FTU’s Bill Tang (inset second from left) led a delegation to push for faster development of Kai Tak’s transport connections, including more car parks on open land and new landing steps (photo: Facebook)
The Federation of Trade Unions (FTU), the party behind the recent attack on the Protection of Harbour Ordinance (PHO), invited government officials for a tour of Kai Tak Cruise Terminal yesterday to share their vision for development of the land, calling for expedited work on proposals for car parking and new pier access.

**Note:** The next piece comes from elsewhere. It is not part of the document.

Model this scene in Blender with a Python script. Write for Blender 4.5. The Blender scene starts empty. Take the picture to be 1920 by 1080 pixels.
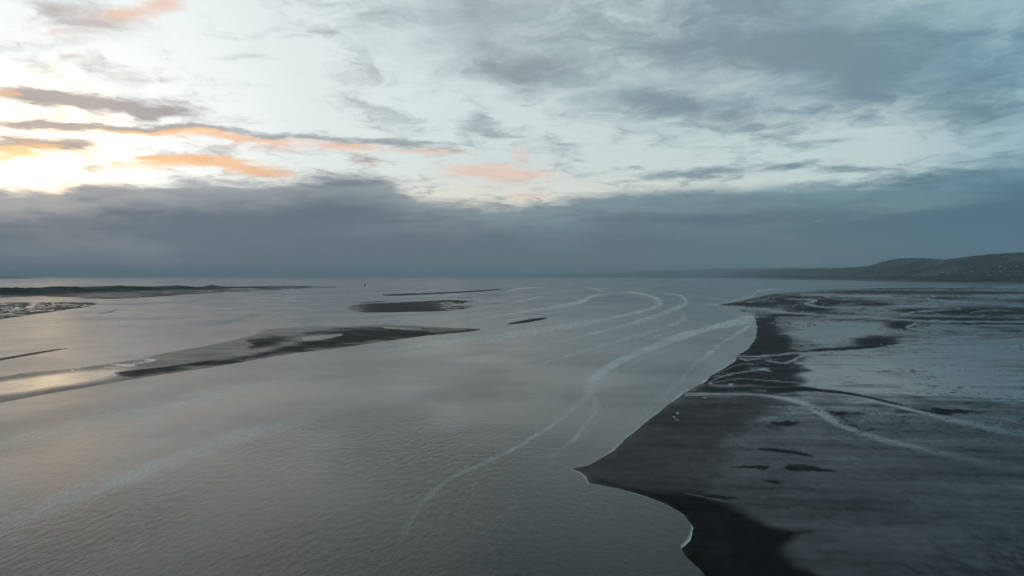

FTU’s Bill Tang Ka-piu, a former district councillor and lawmaker, says there’s plenty of open space in the area which could be used for car parking, and put forward a proposal to immediately create new car parking spaces from some “idle land”.

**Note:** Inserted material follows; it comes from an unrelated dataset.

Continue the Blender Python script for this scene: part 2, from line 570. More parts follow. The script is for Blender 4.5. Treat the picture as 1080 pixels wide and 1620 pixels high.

According to Tang, the area has become a popular “parent-child hotspot” lately and more car parking is needed to serve them.
And Tang says the government officials invited by FTU agreed, and confirmed that at least 120 temporary car parking spaces will be provided next year, close to the runway park. Development Bureau did not respond to questions on the car parking.

Although the tip of Runway Park is only a short hop from North Point, ferries must go a long way around through the typhoon shelter to reach existing piers.
FTU’s Tang says his group also proposed adding steps or small piers on the runway tip, to better improve water transport connections to Kai Tak and repeated earlier calls to amend the PHO “as soon as possible in line with our recommendations to allow optimization and activation of the Kai Tak runway”.
Earlier this month, a group of lawmakers, led by FTU’s Alice Mak Mei-kuen, had called for the PHO to be rewritten to allow development of Victoria Harbour outside of the central harbour area. Campaigners said the motion, widely supported by lawmakers, was “one-sided” with “factual mistakes and grave misstatements of the law”.